Ultrawide 3D Phononic Bandgap Metastructures as Broadband Low Frequency Filter

This present study reports a novel model for the study on three-dimensional phononic metastructures endued with ultrawide three-dimensional complete bandgaps. The phononic structure is made of a unique material without composite material composition. Based on the principal of mode separation and global and local modal masses participation, the well-engineered structural configurations give extremely wide bandgaps with the gap-to-mid gap ratio of 157.6% and 160.1% for two proposed prototypes that produce the widest three-dimensional bandgaps ever reported.

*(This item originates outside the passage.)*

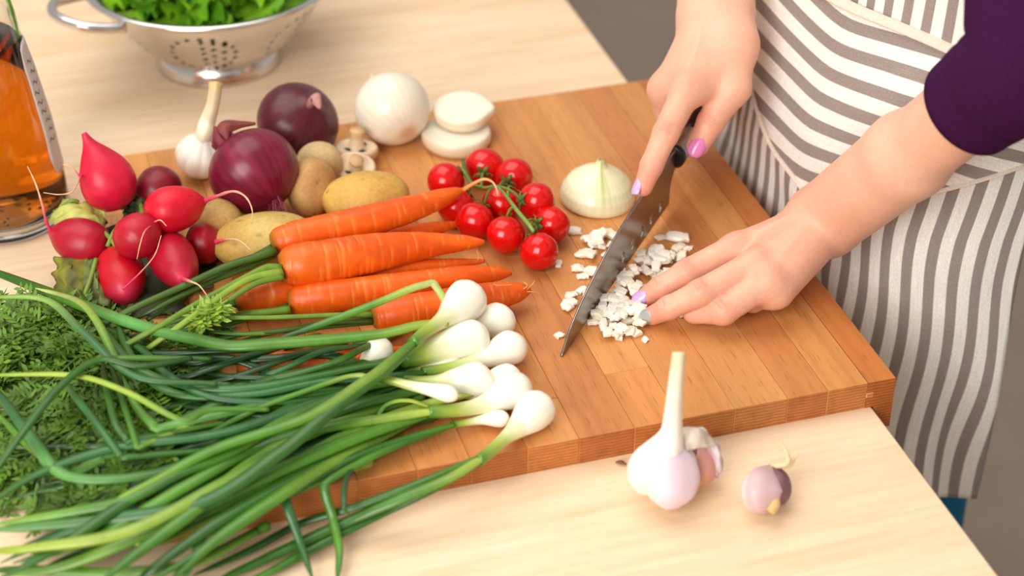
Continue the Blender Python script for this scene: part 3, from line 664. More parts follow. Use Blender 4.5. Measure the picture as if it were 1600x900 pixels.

The band structures are explained by a modal analysis and the findings are further corroborated by developing an analytical model based on monoatomic mass-spring chain and further verified with well-established FEM numerical simulations. Thanks to additive manufacturing, the prototypes are developed by using 3D printing technology and low amplitude vibration test is performed to access the real-time vibration mitigation characteristics. An excellent agreement is obtained between analytical, numerical and experimental results. The effects of material damping on transmission response is also taken into consideration that eventually merge the separated bandgaps to form a broadband vibration attenuation zone. The results reported are scale independent and the proposed strategy may pave the way for developing novel meta-devices to control the noise and vibration, and underwater acoustic waves at a wide frequency band in all directions.